| WHAT YOU WILL DO |
Repeat the material below word for word and leave out all pictures.

| RAW DATA |
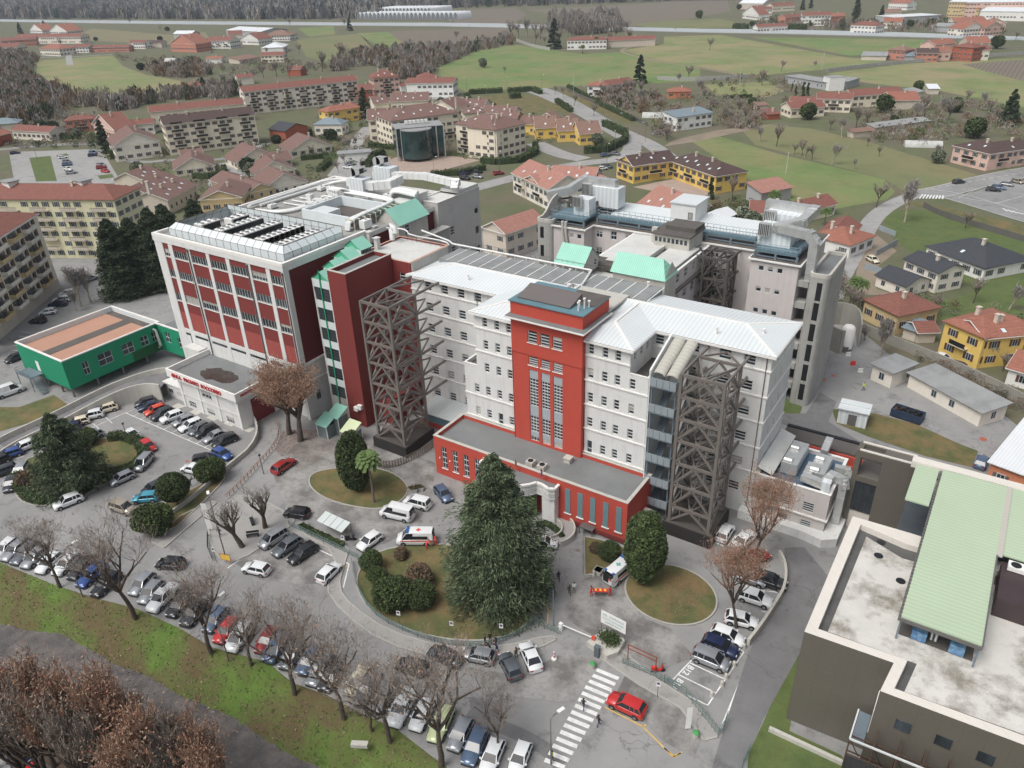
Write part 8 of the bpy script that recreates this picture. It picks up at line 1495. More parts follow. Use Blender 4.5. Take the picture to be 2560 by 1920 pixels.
woods('town_gardens','b',[(-200,620),(120,600),(180,700),(320,640),(560,600),(640,640),(1100,700),(1600,760),(1640,780),(1480,850),(1160,900),(900,980),(700,1000),(300,960),(200,1040),(-100,1000)],230,2.4,2.4,(HG2,HG,GD,TW),(.35,.25,.2,.2),60,.35, 'gardens and hedges between the apartment blocks');woods('town_gardens','a',[(-40,880),(250,860),(640,840),(680,960),(620,900),(60,920)],50,2.6,2.4,(HG2,HG,TW),(.45,.25,.3),60,.35, 'hedges round the small car park');woods('town_gardens','a',[(830,1080),(1020,1000),(1300,1090),(1500,1200),(1500,1260),(880,1229)],60,2.2,2,(HG2,HG,TW),(.45,.3,.25),60,.3, 'gardens beside the terraced houses');woods('town_gardens','c',[(230,480),(700,480),(960,560),(930,640),(740,640),(600,640),(240,600)],70,3,2.4,(TW,GD,HG2),(.4,.3,.3),50,.4, 'gardens round the orange bungalow');woods('town_gardens','g',[(1280,860),(1500,840),(2212,960),(2212,1100),(2000,900),(1760,960),(1640,1000)],40,1.8,1.8,(HG2,GD,TW),(.4,.3,.3),70,.2, 'garden shrubs between the villas on the right');woods('town_gardens','a',[(-60,700),(350,700),(620,740),(640,800),(300,840),(-60,830)],90,5,3,(TW,HG2,GD,TWG),(.4,.25,.2,.15),60,.5, 'trees and shrubs round the pink villa')
n=9000;i=rng.integers(0,119,n);f=rng.random(n);A0=np.array([list(a)for a in BKA]);B0=np.array([list(b)for b in BKB]);pp_=A0[i]*(1-f)[:,None]+B0[i]*f[:,None];pp_[:,:2]+=rng.normal(size=(n,2))*.3;pp_[:,2]=-3.4*f**1.5+.02
o=bpy.data.objects.new('bank_weeds',leaves('bank_weeds',pp_,.09,[mat('weed_green',S(92,124,44),.9,.3,1.),LB,HG],[.5,.3,.2]));link(o);o['kind']='stuff';o['label']='tufts of weeds and dead leaves on the river bank';o['category']='weeds'
def litter(name,n,poly,cnt,z,mats,w,label):
 q=[(T(n,*a).x,T(n,*a).y)for a in poly];out=[];
 while len(out)<cnt:
  x=random.uniform(min(a[0]for a in q),max(a[0]for a in q));y=random.uniform(min(a[1]for a in q),max(a[1]for a in q))
  if inpoly(x,y,q):out.append((x,y,z))
 o=bpy.data.objects.new(name,leaves(name,np.array(out),.05,mats,w,0));link(o);o['kind']='stuff';o['label']=label;o['category']='leaves'
litter('dead_leaves','h',[(1690,560),(1740,430),(2000,430),(2080,560),(1850,680)],9000,.04,[LR,LB],[.6,.4], 'rust coloured fallen leaves under the plane trees');litter('dead_leaves','l',[(230,100),(600,0),(1290,430),(1100,530),(600,500),(300,360)],2200,.17,[LB,GD],[.5,.5], 'fallen leaves on the central island');litter('dead_leaves','m',[(0,130),(200,150),(270,260),(150,420),(0,440)],1500,.17,[LR,LB],[.5,.5], 'fallen leaves on the circular island')

# VEHICLES
CG=mat('car_glass',(.02,.024,.03),.06,.3,.5,spec=.8);TY=mat('tyre',S(38,38,40),.9,.1);RM=mat('rim',S(150,152,156),.35,.1,metal=.6);HLM=mat('headlamp',S(220,226,230),.1,.05);TLM=mat('taillamp',S(150,24,26),.2,.1);PLT=mat('plastic_black',S(44,45,47),.7,.1)
PAINT={k:mat('paint_'+k,S(*c),.28,.04,.5,coat=.6,metal=mt_)for k,c,mt_ in(('white',(226,229,230),0),('silver',(168,172,176),.5),('grey',(108,114,120),.4),('black',(34,36,40),.1),('dark',(58,62,68),.3),('navy',(34,44,78),.2),('blue',(52,84,150),.2),('slate',(92,112,138),.3),('red',(190,44,44),0),('orange',(206,72,50),0),('maroon',(150,40,40),0),('cream',(222,214,190),0),('tan',(172,162,146),.3),('cyan',(70,156,180),.2),('sage',(196,208,160),.1))}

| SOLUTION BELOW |
Write part 8 of the bpy script that recreates this picture. It picks up at line 1495. More parts follow. Use Blender 4.5. Take the picture to be 2560 by 1920 pixels.
woods('town_gardens','b',[(-200,620),(120,600),(180,700),(320,640),(560,600),(640,640),(1100,700),(1600,760),(1640,780),(1480,850),(1160,900),(900,980),(700,1000),(300,960),(200,1040),(-100,1000)],230,2.4,2.4,(HG2,HG,GD,TW),(.35,.25,.2,.2),60,.35, 'gardens and hedges between the apartment blocks');woods('town_gardens','a',[(-40,880),(250,860),(640,840),(680,960),(620,900),(60,920)],50,2.6,2.4,(HG2,HG,TW),(.45,.25,.3),60,.35, 'hedges round the small car park');woods('town_gardens','a',[(830,1080),(1020,1000),(1300,1090),(1500,1200),(1500,1260),(880,1229)],60,2.2,2,(HG2,HG,TW),(.45,.3,.25),60,.3, 'gardens beside the terraced houses');woods('town_gardens','c',[(230,480),(700,480),(960,560),(930,640),(740,640),(600,640),(240,600)],70,3,2.4,(TW,GD,HG2),(.4,.3,.3),50,.4, 'gardens round the orange bungalow');woods('town_gardens','g',[(1280,860),(1500,840),(2212,960),(2212,1100),(2000,900),(1760,960),(1640,1000)],40,1.8,1.8,(HG2,GD,TW),(.4,.3,.3),70,.2, 'garden shrubs between the villas on the right');woods('town_gardens','a',[(-60,700),(350,700),(620,740),(640,800),(300,840),(-60,830)],90,5,3,(TW,HG2,GD,TWG),(.4,.25,.2,.15),60,.5, 'trees and shrubs round the pink villa')
n=9000;i=rng.integers(0,119,n);f=rng.random(n);A0=np.array([list(a)for a in BKA]);B0=np.array([list(b)for b in BKB]);pp_=A0[i]*(1-f)[:,None]+B0[i]*f[:,None];pp_[:,:2]+=rng.normal(size=(n,2))*.3;pp_[:,2]=-3.4*f**1.5+.02
o=bpy.data.objects.new('bank_weeds',leaves('bank_weeds',pp_,.09,[mat('weed_green',S(92,124,44),.9,.3,1.),LB,HG],[.5,.3,.2]));link(o);o['kind']='stuff';o['label']='tufts of weeds and dead leaves on the river bank';o['category']='weeds'
def litter(name,n,poly,cnt,z,mats,w,label):
 q=[(T(n,*a).x,T(n,*a).y)for a in poly];out=[];
 while len(out)<cnt:
  x=random.uniform(min(a[0]for a in q),max(a[0]for a in q));y=random.uniform(min(a[1]for a in q),max(a[1]for a in q))
  if inpoly(x,y,q):out.append((x,y,z))
 o=bpy.data.objects.new(name,leaves(name,np.array(out),.05,mats,w,0));link(o);o['kind']='stuff';o['label']=label;o['category']='leaves'
litter('dead_leaves','h',[(1690,560),(1740,430),(2000,430),(2080,560),(1850,680)],9000,.04,[LR,LB],[.6,.4], 'rust coloured fallen leaves under the plane trees');litter('dead_leaves','l',[(230,100),(600,0),(1290,430),(1100,530),(600,500),(300,360)],2200,.17,[LB,GD],[.5,.5], 'fallen leaves on the central island');litter('dead_leaves','m',[(0,130),(200,150),(270,260),(150,420),(0,440)],1500,.17,[LR,LB],[.5,.5], 'fallen leaves on the circular island')

# VEHICLES
CG=mat('car_glass',(.02,.024,.03),.06,.3,.5,spec=.8);TY=mat('tyre',S(38,38,40),.9,.1);RM=mat('rim',S(150,152,156),.35,.1,metal=.6);HLM=mat('headlamp',S(220,226,230),.1,.05);TLM=mat('taillamp',S(150,24,26),.2,.1);PLT=mat('plastic_black',S(44,45,47),.7,.1)
PAINT={k:mat('paint_'+k,S(*c),.28,.04,.5,coat=.6,metal=mt_)for k,c,mt_ in(('white',(226,229,230),0),('silver',(168,172,176),.5),('grey',(108,114,120),.4),('black',(34,36,40),.1),('dark',(58,62,68),.3),('navy',(34,44,78),.2),('blue',(52,84,150),.2),('slate',(92,112,138),.3),('red',(190,44,44),0),('orange',(206,72,50),0),('maroon',(150,40,40),0),('cream',(222,214,190),0),('tan',(172,162,146),.3),('cyan',(70,156,180),.2),('sage',(196,208,160),.1))}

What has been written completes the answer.